I found the technical terms for what we probably want here: TEXTUAL INVERSION. With this you can give the system multiple images of the same thing and then give that a label. Then you can take that label and put it into a new CONTEXT. For example, multiple pictures of your own face, tag that with your name #MET and then use that in “#MET standing in a river”, for example.
There is something that helps this process beyond this, but I don’t have a word for it and I didn’t save the thread where I read that
The tools have evolved in a super short period of time. We can train existing ai models to include anything missing. Add faces of friends or ourselves, have them wear anything we want and interact with anything we want. Its a great visual tool.
I am Aphantasia, so making these images and then converting to my type of memory data is very helpful for making a memory.
I thought some crazy ones there would have fun with stable diffusion just as I do, and of course you are!
I had plenty of fun using the outpainting feature of stable diffusion to cram multiple images into a single scene.
This was much fun, I am impatient to do it again. But hey, that’s probably impractical for the long term as the activity costs much time, maybe it would cost less with practice. But as I already spend much time on stable diffusion, at least this time it’s for remembering stuff. One thing I noticed is that it takes a bit of time to find a trade off between the images I had in mind, and the images stable diffusion is able to generate. Too many Mickey Mouse attempts went wrong, I finally decided to pick a real mouse instead. It also takes time to use strategically the settings to get the desired outcome. That was a bit frustrating at the beginning.

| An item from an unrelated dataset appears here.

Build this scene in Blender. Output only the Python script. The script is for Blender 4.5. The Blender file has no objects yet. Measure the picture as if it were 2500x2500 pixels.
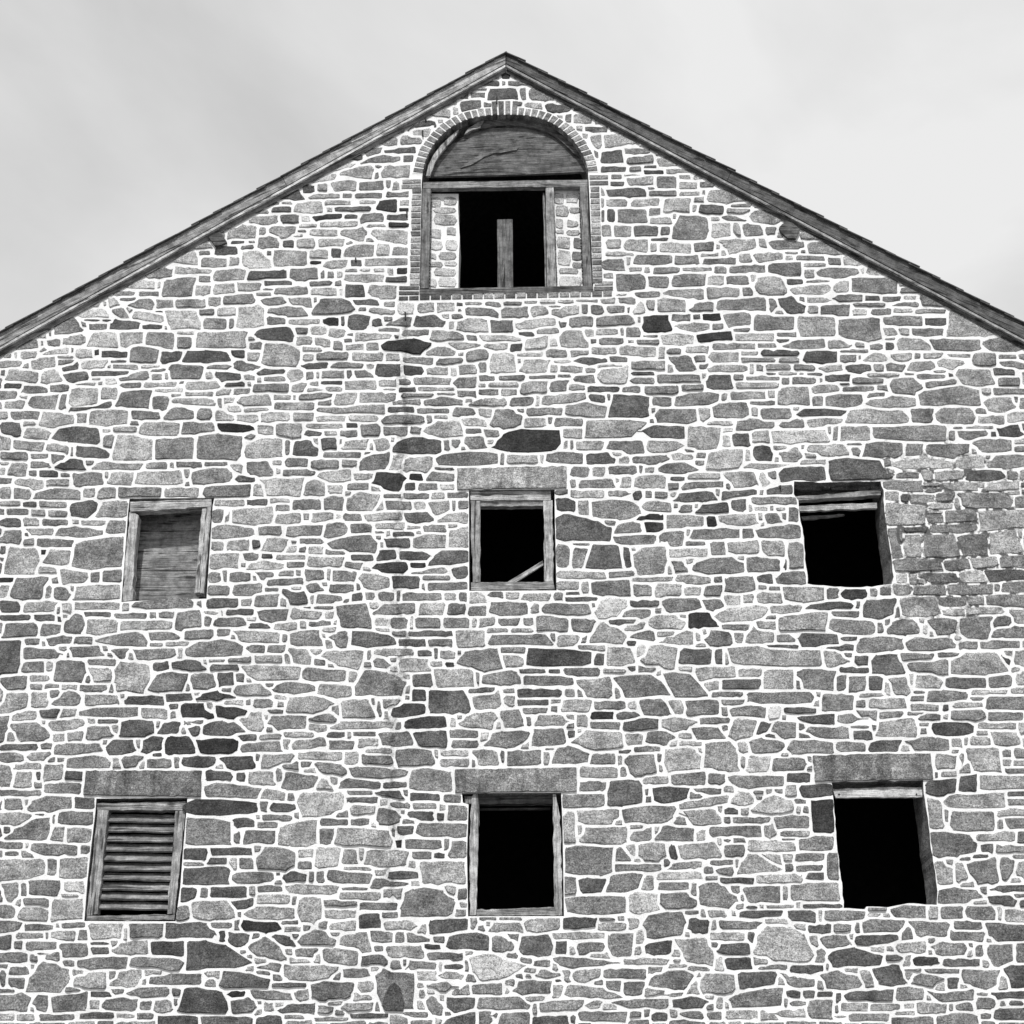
import bpy, bmesh, math, random
import numpy as np
from mathutils import Vector, Matrix
from mathutils.geometry import tessellate_polygon
random.seed(7); rng = np.random.default_rng(7)
R = math.radians
S = bpy.context.scene
COL = S.collection

# ------------------------------------------------------------------ camera
FPX = 3575.0                       # focal length in pixels of a 2500 px wide picture
CAM = Vector((0.0, -15.5, 1.6))
CAMROT = Matrix.Rotation(R(90 + 25.86), 3, 'X') @ Matrix.Rotation(R(-0.62), 3, 'Z')
cam_d = bpy.data.cameras.new('camera'); cam = bpy.data.objects.new('camera', cam_d); COL.objects.link(cam)
cam_d.sensor_width = 36.0; cam_d.lens = 36.0 * FPX / 2500.0
cam_d.clip_end = 2000.0
cam.matrix_world = Matrix.Translation(CAM) @ CAMROT.to_4x4()
S.camera = cam

# ------------------------------------------------------------------ light
SUN_EL, SUN_AZ = 52.0, -7.0        # degrees; azimuth from the wall's normal, negative = from the left
S.world = bpy.data.worlds.new('World'); S.world.use_nodes = True
wn = S.world.node_tree; wl = wn.links
for n in list(wn.nodes): wn.nodes.remove(n)
def wnode(t, **k):
    n = wn.nodes.new(t)
    for a, v in k.items(): setattr(n, a, v)
    return n
sky = wnode('ShaderNodeTexSky', sky_type='NISHITA', sun_disc=False)
sky.sun_elevation = R(SUN_EL); sky.sun_rotation = R(180 + SUN_AZ); sky.dust_density = 3.0
bw = wnode('ShaderNodeRGBToBW'); wl.new(sky.outputs[0], bw.inputs[0])
tc = wnode('ShaderNodeTexCoord'); mp = wnode('ShaderNodeMapping')
wl.new(tc.outputs['Generated'], mp.inputs[0]); mp.inputs['Scale'].default_value = (1.0, 1.0, 1.7); mp.inputs['Location'].default_value = (2.1, 0.7, 0.5)
mp.inputs['Rotation'].default_value = (0.0, R(25), 0.0)
nz = wnode('ShaderNodeTexNoise'); nz.inputs['Scale'].default_value = 1.9; nz.inputs['Detail'].default_value = 7.0
nz.inputs['Roughness'].default_value = 0.5; nz.inputs['Distortion'].default_value = 0.5
wl.new(mp.outputs[0], nz.inputs[0])
cr = wnode('ShaderNodeMapRange'); wl.new(nz.outputs[0], cr.inputs[0])
cr.inputs[1].default_value = 0.36; cr.inputs[2].default_value = 0.64; cr.inputs[3].default_value = 6.3; cr.inputs[4].default_value = 9.5
mx = wnode('ShaderNodeMix', data_type='FLOAT'); mx.inputs[0].default_value = 0.86
wl.new(bw.outputs[0], mx.inputs[2]); wl.new(cr.outputs[0], mx.inputs[3])
bg = wnode('ShaderNodeBackground'); bg.inputs[1].default_value = 0.1
wl.new(mx.outputs[0], bg.inputs[0])
wo = wnode('ShaderNodeOutputWorld'); wl.new(bg.outputs[0], wo.inputs[0])
sun_d = bpy.data.lights.new('sun', 'SUN'); sun_d.energy = 3.7; sun_d.angle = R(0.6); sun_d.color = (1.0, 0.995, 0.985)
sun = bpy.data.objects.new('sun', sun_d); COL.objects.link(sun)
sd = Vector((math.sin(R(SUN_AZ)) * math.cos(R(SUN_EL)), -math.cos(R(SUN_AZ)) * math.cos(R(SUN_EL)), math.sin(R(SUN_EL))))
sun.rotation_euler = sd.to_track_quat('Z', 'Y').to_euler(); sun.location = sd * 60
S.view_settings.view_transform = 'Standard'; S.view_settings.look = 'None'
S.view_settings.gamma = 1.0; S.view_settings.exposure = 0.0; S.view_settings.use_curve_mapping = False

# ------------------------------------------------------------------ helpers
def P(px, py, y=0.0):
    """the place on the plane Y = y that a ray through picture point (px, py) meets"""
    d = CAMROT @ Vector(((px - 1250.0) / FPX, -(py - 1250.0) / FPX, -1.0))
    t = (y - CAM.y) / d.y
    return CAM + d * t
def link(name, me, m, parent=None):
    o = bpy.data.objects.new(name, me); COL.objects.link(o)
    if m: me.materials.append(m)
    if parent: o.parent = parent
    return o
def mesh(name, v, f, tones=None):
    me = bpy.data.meshes.new(name); me.from_pydata([tuple(q) for q in v], [], f); me.validate(); me.update()
    if tones is not None:
        a = me.attributes.new('tone', 'FLOAT', 'FACE')
        a.data.foreach_set('value', np.asarray(tones if hasattr(tones, '__len__') else [tones] * len(f), dtype=np.float32)[:len(me.polygons)])
    return me
def tag(o, **k):
    for a, v in k.items(): o[a] = v
def Zm(ox, oy, k):
    return lambda pts: [(ox + x * k, oy + y * k) for x, y in pts]
def resample(pts, step, jit=0.0, closed=True):
    out = []
    n = len(pts)
    for i in range(n if closed else n - 1):
        a = np.array(pts[i], float); b = np.array(pts[(i + 1) % n], float)
        k = max(1, int(round(np.linalg.norm(b - a) / step)))
        for j in range(k):
            q = a + (b - a) * j / k
            if j and jit: q = q + rng.normal(0, jit, 2)
            out.append((q[0], q[1]))
    return out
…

This is the result of my work this morning, there are like 20 images inside, so that’s not bad. I wonder whether this will stay longer in my memory than classical memory palaces. Maybe I’ll do it often, print the damned paintings, fill a binder with it and show it 20 years later to my grandchild, saying “I did this ■■■■ to remember stuff”, and then continue with “but now I have absolutely no idea what this mess represents”.